知らなければまともにプレイすることはできないと言っても過言ではないルールだが、信じがたいことに最新のルールブックにも「タイミングを逃す」はほとんど触れられていない(一応「時」と「場合」についての記述中で触れられている。また、ゲーム作品のルール解説や、ザ・ヴァリュアブル・ブック15などでははっきり説明されている)。
確かに説明しにくく、わかりにくい概念ではあるが、初心者もいずれはほかのプレイヤーと同じ土俵に立たねばならない以上、ルールは正しく理解しなければならないはずである。初心者向けに「最初は気にしないで友達とやってみよう!」であったとしても、一言くらい説明があってもいいものだろう。
これではスターターデッキを買って私も始めちゃおう!などとは言えない。
ところで「鉄の騎士 ギア・フリード」に装備した場合、単に破壊されるだけで特に他の処理は無いので、タイミングを逃さずもう一度この効果が発動できる。
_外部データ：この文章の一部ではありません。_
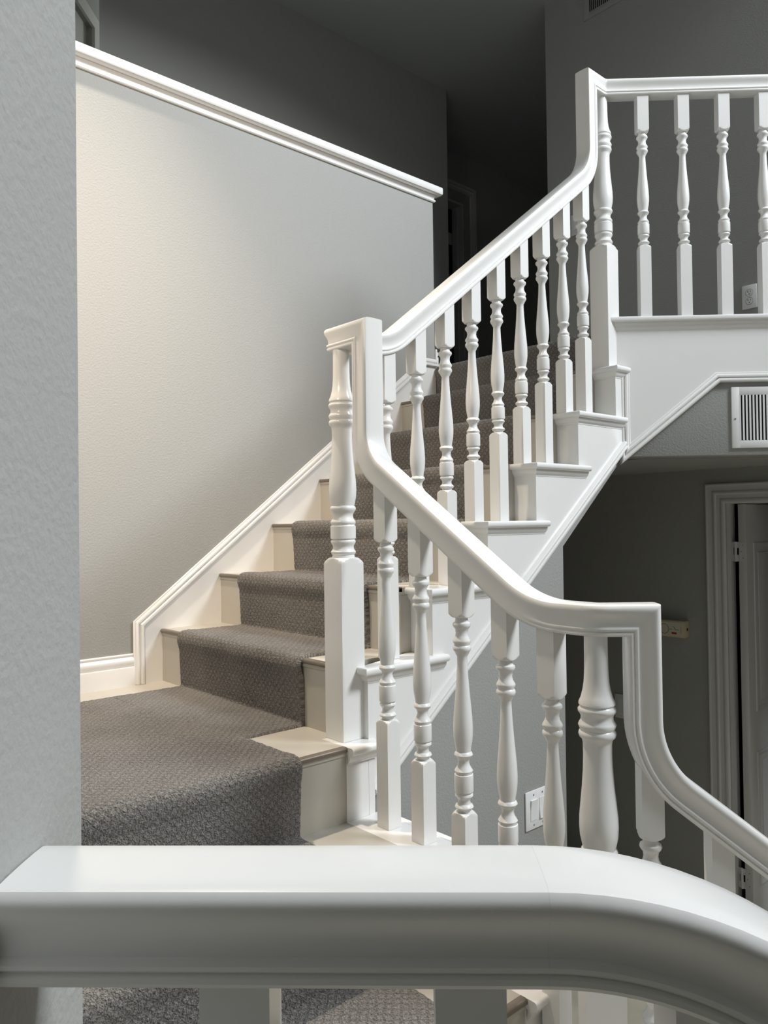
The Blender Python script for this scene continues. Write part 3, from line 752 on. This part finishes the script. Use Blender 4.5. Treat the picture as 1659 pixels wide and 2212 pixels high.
F = (Q(sv + wv / 2, .3775, NF + .002), B, -N)
vent(F, wv, .229, -wv / 2 + .037, 22, .01262, -.086, .084, 'white louvred air vent below the balcony at the right edge')
F = frame3((3.92, 2.556 - .21, 3.065), (0, -1, 0), (-1, 0, 0))
vent(F, .42, .225, -.165, 26, .0128, -.075, .078, 'painted air vent high on the upstairs wall, cut by the top of the picture', sw=.0088, m='wall', lean=-.006)
# old beige control box
F = frame3((W, 1.915, -.535), (0, -1, 0), (-1, 0, 0))
t = thing('thermostat', 'old beige wall control with a dial drawing and a small red label', 'thermostat', F[0])
hx, hz, dp = .098, .0400, .048
dev(t, 'housing', 'beige', lambda bm: pbox(bm, F, -hx, hx, -hz, hz, 0, dp, bev=.002))
fp = dev(t, 'face_plate', 'face', lambda bm: pbox(bm, F, -hx + .012, hx - .011, -hz + .006, hz - .007, dp - .0005, dp + .0015))
def marks(bm):
    o, X, out = F
    def arc(cx, cz2, r, w_, a0, a1, sg=28):
        vs = []
        for i in range(sg + 1):
            a = a0 + (a1 - a0) * i / sg
            vs.append([bm.verts.new(o + X * (cx + q * math.cos(a)) + Zup * (cz2 + q * math.sin(a)) + out * (dp + .0019)) for q in (r - w_, r + w_)])
        for p_, q in zip(vs, vs[1:]): bm.faces.new((p_[0], p_[1], q[1], q[0]))
    arc(-.006, -.001, .0235, .0010, 0, 2 * math.pi)
    arc(.040, .002, .0095, .0009, -.3, 1.5, 10)
    pbox(bm, F, .021, .034, -.0025, -.0008, dp + .0012, dp + .002); pbox(bm, F, .050, .069, -.0030, -.0013, dp + .0012, dp + .002)
dev(t, 'dial_drawing', 'ink', marks, fp)
dev(t, 'label_sticker', 'red', lambda bm: pbox(bm, F, .033, .058, -.0245, -.0155, dp + .001, dp + .0022), fp)
def sidebtn(bm): pbox(bm, F, hx, hx + .003, -.006, .006, .018, .026)
dev(t, 'side_button', 'black', sidebtn)
dev(t, 'slide_lever', 'beige', lambda bm: pbox(bm, F, hx - .019, hx - .012, -.018, .012, dp, dp + .004))

# ================================================================= lights
def area(name, loc, tgt, sx, sy, power, col, spread=180):
    l = bpy.data.lights.new(name, 'AREA'); l.shape = 'RECTANGLE'; l.size = sx; l.size_y = sy; l.energy = power; l.color = col; l.spread = math.radians(spread)
    o = bpy.data.objects.new(name, l); C.objects.link(o); o.location = loc
    o.rotation_euler = (V(tgt) - V(loc)).to_track_quat('-Z', 'Y').to_euler(); return o
bm = bmesh.new()                                     # unseen wall added behind the camera to block light
ang_box(bm, B * -1.6 - N * 1.2, B * 1.9 - N * 1.2, ZF, 5.0); st('light_block_wall', bm)
bm = bmesh.new(); prism(bm, [B * WB + N * .28 + Zup * .6, B * 2.2 + N * .28 + Zup * .6, B * 2.2 - N * 1.15 + Zup * .6, B * WB - N * 1.15 + Zup * .6], (0, 0, .25)); st('shade_slab_near', bm, 'ceil')  # unseen slab added overhead to darken the front of the near rail
area('window_light', (4.05, -2.5, 4.55), (1.9, 1.3, .2), 1.8, 1.6, 580, (.90, .95, 1.0))
sp = bpy.data.lights.new('wall_lamp_light', 'SPOT'); sp.energy = 78; sp.color = (1.0, .80, .61); sp.spot_size = math.radians(106); sp.spot_blend = 1.0; sp.shadow_soft_size = .08
o = bpy.data.objects.new('wall_lamp_light', sp); C.objects.link(o); o.location = (.27, 1.32, .95)
o.rotation_euler = (V((1.05, 2.66, .50)) - o.location).to_track_quat('-Z', 'Y').to_euler()
def spot(name, loc, tgt, P_, col, size, blend=.8, soft=.06):
    l = bpy.data.lights.new(name, 'SPOT'); l.energy = P_; l.color = col; l.spot_size = math.radians(size); l.spot_blend = blend; l.shadow_soft_size = soft
    o = bpy.data.objects.new(name, l); C.objects.link(o); o.location = loc; o.rotation_euler = (V(tgt) - V(loc)).to_track_quat('-Z', 'Y').to_euler()
spot('recessed_light', (.80, 2.05, 3.12), (.86, 2.0, -.5), 380, (1.0, .86, .70), 62)
pl_ = bpy.data.lights.new('added_hall_fill', 'POINT'); pl_.energy = 8; pl_.color = (.95, 1, .97); pl_.shadow_soft_size = .1  # added lamp with no known source, brightens the upper left door
o = bpy.data.objects.new('added_hall_fill', pl_); C.objects.link(o); o.location = (2.5, 4.26, 2.7)
w = bpy.data.worlds.new('World'); bpy.context.scene.world = w; w.use_nodes = True
bg = w.node_tree.nodes['Background']; bg.inputs[0].default_value = (.85, .92, 1.0, 1); bg.inputs[1].default_value = .155

# ================================================================= camera
cf, cp_, cr_, ca = 1661.81, .01452, -.01325, .8427
Fd = V((math.cos(ca) * math.cos(cp_), math.sin(ca) * math.cos(cp_), math.sin(cp_)))
Rr = V((math.sin(ca), -math.cos(ca), 0)); Uu = Rr.cross(Fd)
R2 = Rr * math.cos(cr_) + Uu * math.sin(cr_); U2 = Uu * math.cos(cr_) - Rr * math.sin(cr_)
cam = bpy.data.cameras.new('camera'); co = bpy.data.objects.new('camera', cam); C.objects.link(co)
cam.sensor_fit = 'HORIZONTAL'; cam.sensor_width = 36; cam.lens = 36 * cf / 1659; cam.clip_start = .02
mt = Matrix((R2, U2, -Fd)).transposed().to_4x4(); co.matrix_world = mt
bpy.context.scene.camera = co
for o in list(C.objects):
    if o.parent is None:
        o.location.z += OFF
        o.name = o.name
vs_ = bpy.context.scene.view_settings
vs_.view_transform = 'Standard'; vs_.look = 'None'; vs_.exposure = 0.05; vs_.gamma = 1; vs_.use_curve_mapping = False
そしてさらにもう一度ギア・フリードに装備すればまた破壊されてもう一度発動できる……と、無限ループを組める(厳密には時間の許す限り(たいてい3分)なので無限ではない)。
これ単体では意味が無いが、他のカードと組み合わせることで何かしらのコンボができるかもしれない。ただ、用意するパーツが多いため実践は難しい。
このカードはデッキから墓地に送った場合も効果が発動するため、「終末の騎士」や「マスマティシャン」、「悪魔の嘆き」などを利用して効果を発動させることもできる。
デーモンと名のつくカードでもあるため、デーモン用のサポートカードの恩恵を受けられる他、しつこくフィールドに残る効果なので「堕落」の発動条件を満たしやすい。
デーモンカードのなかでも比較的地味な存在で、上級モンスター故に事故要因になりかねないが、実用に耐えうる汎用性はあるので一考の余地はある。
雑誌付録の後、「STRUCTURE DECK-遊戯編-」、「闇魔界の脅威」での再録を最後に、長い間絶版であったが、「DUEL TERMINAL -疾風のドラグニティ!!-」で久しぶりに再録され、入手しやすくなった。
あまりそういう印象は無いが、一応250円同盟のメンバーでもある。登場当時そういったネタは存在しなかったであろう事、また、このカード自体、そちらの方面でのネタが少ないことから話題にはなりにくいため、知らない人も多いだろう。
知ったところでどうなるものでもないし、知る必要すらないのかもしれない。
余談
GBC専用ソフト「遊戯王デュエルモンスターズ4 最強決闘者戦記」での出来事だが、Vジャンプ編集部から発売された同作の攻略本の闇遊戯から入手できるカードの一覧でゲームに収録されてない筈の暗黒魔族ギルファー・デーモンがリストに載っていた事がある。
ちなみに本来リストに書かれている筈のカードは「磁石の戦士γ」で、同攻略本の全カード一覧とカードナンバーを照合すれば誤植とすぐに気づくのだが、攻略本の情報を信じてOCGのギルファー・デーモンのパスワードを実際に入力してしまって、王様や社長、凡骨から「パスワードがちがいます」と言われてげんなりしてしまった当時の少年達も多い筈。